▶ _Source data_:
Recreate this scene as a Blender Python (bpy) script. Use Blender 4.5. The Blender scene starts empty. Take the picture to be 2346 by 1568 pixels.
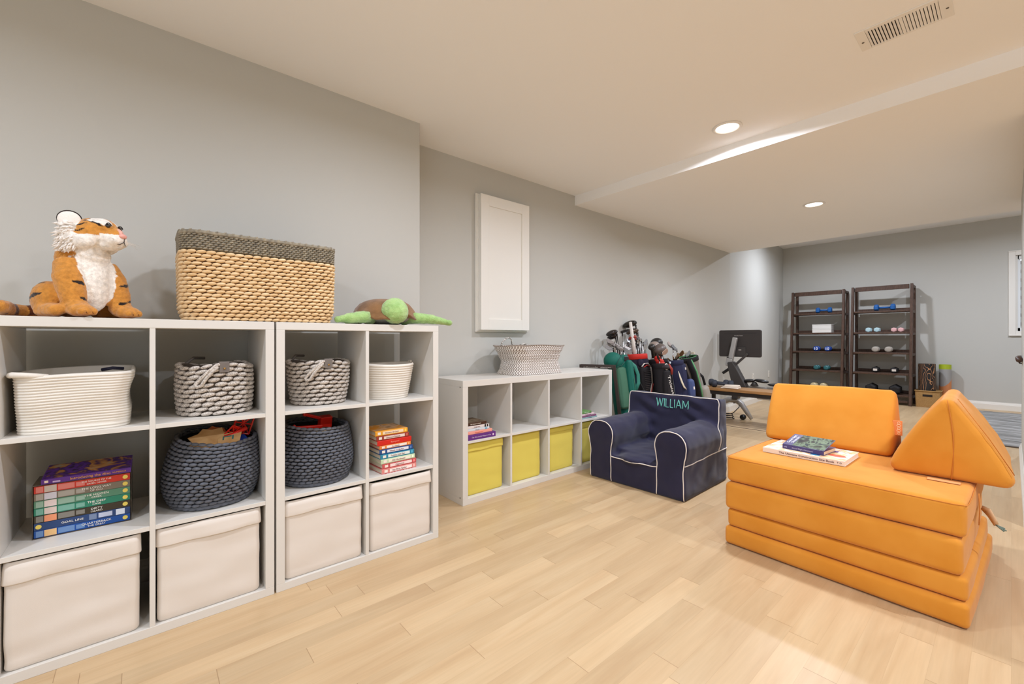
import bpy, bmesh, math, random
from mathutils import Vector, Matrix, noise
from mathutils.bvhtree import BVHTree
random.seed(7)
PI = math.pi
SC = bpy.context.scene
COL = SC.collection

# ---------------------------------------------------------------- camera, world, exposure
cam = bpy.data.cameras.new('camera')
cam.sensor_width = 36.0
cam.lens = 36.0 * 981.85 / 2346.0
cam.shift_y = (778.16 - 784.0) / 2346.0
cam.clip_start = 0.02
co = bpy.data.objects.new('camera', cam)
COL.objects.link(co)
co.location = (0, 0, 1.0477)
co.rotation_euler = (PI / 2, 0, math.radians(49.3567))
SC.camera = co
SC.view_settings.view_transform = 'Standard'
SC.view_settings.look = 'None'
SC.view_settings.exposure = 0.0
SC.view_settings.gamma = 1.0
SC.view_settings.use_curve_mapping = False
SC.cycles.use_denoising = True
SC.cycles.max_bounces = 10
SC.cycles.diffuse_bounces = 6
SC.cycles.sample_clamp_indirect = 6.0
SC.cycles.caustics_reflective = False
SC.cycles.caustics_refractive = False
W = bpy.data.worlds.new('daylight')
SC.world = W
W.use_nodes = True
W.node_tree.nodes['Background'].inputs[0].default_value = (0.80, 0.90, 1.0, 1)
W.node_tree.nodes['Background'].inputs[1].default_value = 1.7
LAMP = 20.0            # watts of one recessed ceiling lamp
LAMP_COL = (0.93, 1.0, 1.14)
# recessed lamps: x, y, ceiling height, strength factor
ZC, ZB, ZF = 2.394, 2.3055, 2.843
LAMPS = [(-1.175, -1.0, ZC, .8), (-1.175, 0.90, ZC, .8), (-1.174, 2.807, ZC, 1.15),
         (-1.193, 4.72, ZB, 1.4), (-1.75, 7.85, ZF, 1.9), (0.45, 7.85, ZF, 2.0),
         (1.1, -1.0, ZC, 1.2), (1.1, 0.75, ZC, 1.3), (1.1, 2.7, ZC, 1.6)]  # this row: fill lamps added out of view to even the light

# ---------------------------------------------------------------- helpers
def lin(c):
    if isinstance(c, str):
        c = tuple(int(c[i:i + 2], 16) for i in (0, 2, 4))
    r = []
    for v in c[:3]:
        v = v / 255.0
        r.append(v / 12.92 if v <= 0.04045 else ((v + 0.055) / 1.055) ** 2.4)
    return (*r, 1.0)

_mats = {}
class NT:
    def __init__(s, m):
        s.t = m.node_tree; s.n = s.t.nodes; s.l = s.t.links
    def new(s, typ, **kw):
        n = s.n.new(typ)
        for k, v in kw.items():
            if k.startswith('i_'):
                k = k[2:]
                n.inputs[int(k) if k.isdigit() else k.replace('_', ' ')].default_value = v
            else: setattr(n, k, v)
        return n
    def link(s, a, b): s.l.new(a, b)
    def math(s, op, a, b=None, c=None):
        n = s.n.new('ShaderNodeMath'); n.operation = op
        for i, v in enumerate((a, b, c)):
            if v is None: continue
            if isinstance(v, (int, float)): n.inputs[i].default_value = v
            else: s.l.new(v, n.inputs[i])
        return n.outputs[0]
    def mix(s, fac, a, b, mode='MIX'):
        n = s.n.new('ShaderNodeMix'); n.data_type = 'RGBA'; n.blend_type = mode
        for i, v in ((0, fac), (6, a), (7, b)):
            if isinstance(v, (int, float)): n.inputs[i].default_value = v
            elif isinstance(v, tuple): n.inputs[i].default_value = v
            else: s.l.new(v, n.inputs[i])
        return n.outputs[2]

def mat(name, col=(200, 200, 200), rough=0.5, spec=0.5, metal=0.0, col2=None, nscale=8.0, ndet=3.0,
        stretch=(1, 1, 1), lo=0.35, hi=0.65, bump=None, sheen=0.0, vcol=False, emit=None, coat=0.0):
    """procedural material: base colour (optionally mottled with col2 by noise) and noise bump (scale, strength)"""
    if name in _mats: return _mats[name]
    m = bpy.data.materials.new(name); m.use_nodes = True; _mats[name] = m
    t = NT(m); b = t.n['Principled BSDF']
    b.inputs['Roughness'].default_value = rough
    b.inputs['Specular IOR Level'].default_value = spec
    b.inputs['Metallic'].default_value = metal
    b.inputs['Sheen Weight'].default_value = sheen
    b.inputs['Coat Weight'].default_value = coat
    tc = t.new('ShaderNodeTexCoord'); mp = t.new('ShaderNodeMapping', i_Scale=stretch)
    t.link(tc.outputs['Object'], mp.inputs[0])
    c = lin(col)
    b.inputs['Base Color'].default_value = c
    if vcol:
        a = t.new('ShaderNodeVertexColor', layer_name='paint'); src = a.outputs[0]
        nz = t.new('ShaderNodeTexNoise', i_Scale=90.0, i_Detail=3.0); t.link(mp.outputs[0], nz.inputs[0])
        r = t.new('ShaderNodeMapRange'); r.inputs[1].default_value = .3; r.inputs[2].default_value = .7
        r.inputs[3].default_value = .78; r.inputs[4].default_value = 1.08
        t.link(nz.outputs[0], r.inputs[0])
        mx = t.mix(1.0, src, r.outputs[0], 'MULTIPLY'); t.link(mx, b.inputs['Base Color'])
    elif col2 is not None:
        nz = t.new('ShaderNodeTexNoise', i_Scale=nscale, i_Detail=ndet); t.link(mp.outputs[0], nz.inputs[0])
        r = t.new('ShaderNodeMapRange'); r.inputs[1].default_value = lo; r.inputs[2].default_value = hi
        t.link(nz.outputs[0], r.inputs[0])
        t.link(t.mix(r.outputs[0], c, lin(col2)), b.inputs['Base Color'])
    if bump:
        nz = t.new('ShaderNodeTexNoise', i_Scale=bump[0], i_Detail=2.0); t.link(mp.outputs[0], nz.inputs[0])
        bp = t.new('ShaderNodeBump', i_Strength=bump[1], i_Distance=bump[2] if len(bump) > 2 else 0.002)
        t.link(nz.outputs[0], bp.inputs['Height']); t.link(bp.outputs[0], b.inputs['Normal'])
    if emit:
        b.inputs['Emission Color'].default_value = lin(emit[0]); b.inputs['Emission Strength'].default_value = emit[1]
    return m

class MB:
    def __init__(s): s.v = []; s.f = []; s.m = []; s.uv = []
    def add(s, vs, fs, m=0, T=None, uvs=None):
        o = len(s.v)
        s.v += [(T @ Vector(p))[:] if T else tuple(p) for p in vs]
        for i, f in enumerate(fs):
            s.f.append([o + k for k in f]); s.m.append(m)
            s.uv.append(uvs[i] if uvs else None)
        return s
    def box(s, x0, x1, y0, y1, z0, z1, m=0, T=None):
        v = [(x, y, z) for z in (z0, z1) for y in (y0, y1) for x in (x0, x1)]
        return s.add(v, [(0, 2, 3, 1), (4, 5, 7, 6), (0, 1, 5, 4), (2, 6, 7, 3), (0, 4, 6, 2), (1, 3, 7, 5)], m, T)
    def bar(s, a, b, w, h, m=0, up=(0, 0, 1)):
        a, b = Vector(a), Vector(b); d = b - a; L = d.length; d.normalize()
        u = Vector(up)
        if abs(d.dot(u)) > .95: u = Vector((1, 0, 0))
        x = d.cross(u).normalized(); z = x.cross(d)
        T = Matrix((x, d, z)).transposed().to_4x4(); T.translation = a
        return s.box(-w / 2, w / 2, 0, L, -h / 2, h / 2, m, T)
    def tube(s, pts, r, n=8, m=0, closed=False, cap=True, flat=1.0):
        pts = [Vector(p) for p in pts]; N = len(pts)
        rr = r if isinstance(r, (list, tuple)) else [r] * N
        o = len(s.v); up = None; vs = []
        for i, p in enumerate(pts):
            if closed: d = pts[(i + 1) % N] - pts[i - 1]
            else: d = pts[min(i + 1, N - 1)] - pts[max(i - 1, 0)]
            if d.length < 1e-9: d = Vector((0, 0, 1))
            d.normalize()
            if up is None:
                up = Vector((0, 0, 1)) if abs(d.z) < .9 else Vector((1, 0, 0))
            a = d.cross(up)
            if a.length < 1e-6: a = d.orthogonal()
            a.normalize(); b = a.cross(d).normalized(); up = b
            for k in range(n):
                t = 2 * PI * k / n
                vs.append(p + a * math.cos(t) * rr[i] + b * math.sin(t) * rr[i] * flat)
        fs = []
        for i in range(N if closed else N - 1):
            j = (i + 1) % N
            for k in range(n):
                l = (k + 1) % n
                fs.append((i * n + k, i * n + l, j * n + l, j * n + k))
        if cap and not closed:
            fs.append(tuple(range(n - 1, -1, -1))); fs.append(tuple((N - 1) * n + k for k in range(n)))
        return s.add(vs, fs, m)
    def cyl(s, a, b, r0, r1=None, n=16, m=0): return s.tube([a, b], [r0, r0 if r1 is None else r1], n, m)
    def ell(s, c, r, T=None, nu=16, nv=10, m=0):
        vs = [(0, 0, -1)]
        for j in range(1, nv):
            t = PI * j / nv
            for i in range(nu):
                p = 2 * PI * i / nu
                vs.append((math.sin(t) * math.cos(p), math.sin(t) * math.sin(p), -math.cos(t)))
        vs.append((0, 0, 1)); fs = []
        for i in range(nu):
            k = (i + 1) % nu
            fs.append((0, 1 + k, 1 + i))
            for j in range(nv - 2):
                a = 1 + j * nu; fs.append((a + i, a + k, a + nu + k, a + nu + i))
            a = 1 + (nv - 2) * nu; fs.append((a + i, a + k, len(vs) - 1))
        R = (T.to_3x3() if T else Matrix.Identity(3)); c = Vector(c)
        if isinstance(r, (int, float)): r = (r, r, r)
        return s.add([c + R @ Vector((v[0] * r[0], v[1] * r[1], v[2] * r[2])) for v in vs], fs, m)
    def loft(s, rings, m=0, cap0=True, cap1=True, uv=None, close=False, T=None):
        n = len(rings[0]); vs = [p for r in rings for p in r]; fs = []; uvs = []
        R = len(rings)
        for j in range(R if close else R - 1):
            q = (j + 1) % R
            for i in range(n):
                k = (i + 1) % n
                fs.append((j * n + i, j * n + k, q * n + k, q * n + i))
                if uv: uvs.append([(i / n * uv[0], j / (R - 1) * uv[1]), ((i + 1) / n * uv[0], j / (R - 1) * uv[1]),
                                   ((i + 1) / n * uv[0], (j + 1) / (R - 1) * uv[1]), (i / n * uv[0], (j + 1) / (R - 1) * uv[1])])
        if not close:
            if cap0: fs.append(tuple(range(n - 1, -1, -1))); uvs.append(None)
            if cap1: fs.append(tuple((R - 1) * n + i for i in range(n))); uvs.append(None)
        return s.add(vs, fs, m, T, uvs if uv else None)
    def lathe(s, prof, n=24, m=0, T=None, cap0=True, cap1=True):
        return s.loft([[(r * math.cos(2 * PI * i / n), r * math.sin(2 * PI * i / n), z) for i in range(n)] for r, z in prof], m, cap0, cap1, T=T)
    def prism(s, poly, z0, z1, m=0, T=None):
        n = len(poly)
        return s.add([(x, y, z0) for x, y in poly] + [(x, y, z1) for x, y in poly],
                     [tuple(range(n - 1, -1, -1)), tuple(range(n, 2 * n))] + [(i, (i + 1) % n, n + (i + 1) % n, n + i) for i in range(n)], m, T)
    def mesh(s, name, mats, smooth=False):
        me = bpy.data.meshes.new(name)
        me.from_pydata(s.v, [], s.f)
        for q in (mats if isinstance(mats, (list, tuple)) else [mats]): me.materials.append(q)
        for p, k in zip(me.polygons, s.m): p.material_index = k; p.use_smooth = smooth
        if any(u for u in s.uv):
            L = me.uv_layers.new(name='uv')
            for p, u in zip(me.polygons, s.uv):
                if u:
                    for li, c in zip(p.loop_indices, u): L.data[li].uv = c
        me.update(); return me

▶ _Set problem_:
Set the lines above down again, word for word, from the first through the one containing "2.7, ZC, 1.6)]"; pictures excluded.

▶ _Answer for this exercise_:
Recreate this scene as a Blender Python (bpy) script. Use Blender 4.5. The Blender scene starts empty. Take the picture to be 2346 by 1568 pixels.
import bpy, bmesh, math, random
from mathutils import Vector, Matrix, noise
from mathutils.bvhtree import BVHTree
random.seed(7)
PI = math.pi
SC = bpy.context.scene
COL = SC.collection

# ---------------------------------------------------------------- camera, world, exposure
cam = bpy.data.cameras.new('camera')
cam.sensor_width = 36.0
cam.lens = 36.0 * 981.85 / 2346.0
cam.shift_y = (778.16 - 784.0) / 2346.0
cam.clip_start = 0.02
co = bpy.data.objects.new('camera', cam)
COL.objects.link(co)
co.location = (0, 0, 1.0477)
co.rotation_euler = (PI / 2, 0, math.radians(49.3567))
SC.camera = co
SC.view_settings.view_transform = 'Standard'
SC.view_settings.look = 'None'
SC.view_settings.exposure = 0.0
SC.view_settings.gamma = 1.0
SC.view_settings.use_curve_mapping = False
SC.cycles.use_denoising = True
SC.cycles.max_bounces = 10
SC.cycles.diffuse_bounces = 6
SC.cycles.sample_clamp_indirect = 6.0
SC.cycles.caustics_reflective = False
SC.cycles.caustics_refractive = False
W = bpy.data.worlds.new('daylight')
SC.world = W
W.use_nodes = True
W.node_tree.nodes['Background'].inputs[0].default_value = (0.80, 0.90, 1.0, 1)
W.node_tree.nodes['Background'].inputs[1].default_value = 1.7
LAMP = 20.0            # watts of one recessed ceiling lamp
LAMP_COL = (0.93, 1.0, 1.14)
# recessed lamps: x, y, ceiling height, strength factor
ZC, ZB, ZF = 2.394, 2.3055, 2.843
LAMPS = [(-1.175, -1.0, ZC, .8), (-1.175, 0.90, ZC, .8), (-1.174, 2.807, ZC, 1.15),
         (-1.193, 4.72, ZB, 1.4), (-1.75, 7.85, ZF, 1.9), (0.45, 7.85, ZF, 2.0),
         (1.1, -1.0, ZC, 1.2), (1.1, 0.75, ZC, 1.3), (1.1, 2.7, ZC, 1.6)]  # this row: fill lamps added out of view to even the light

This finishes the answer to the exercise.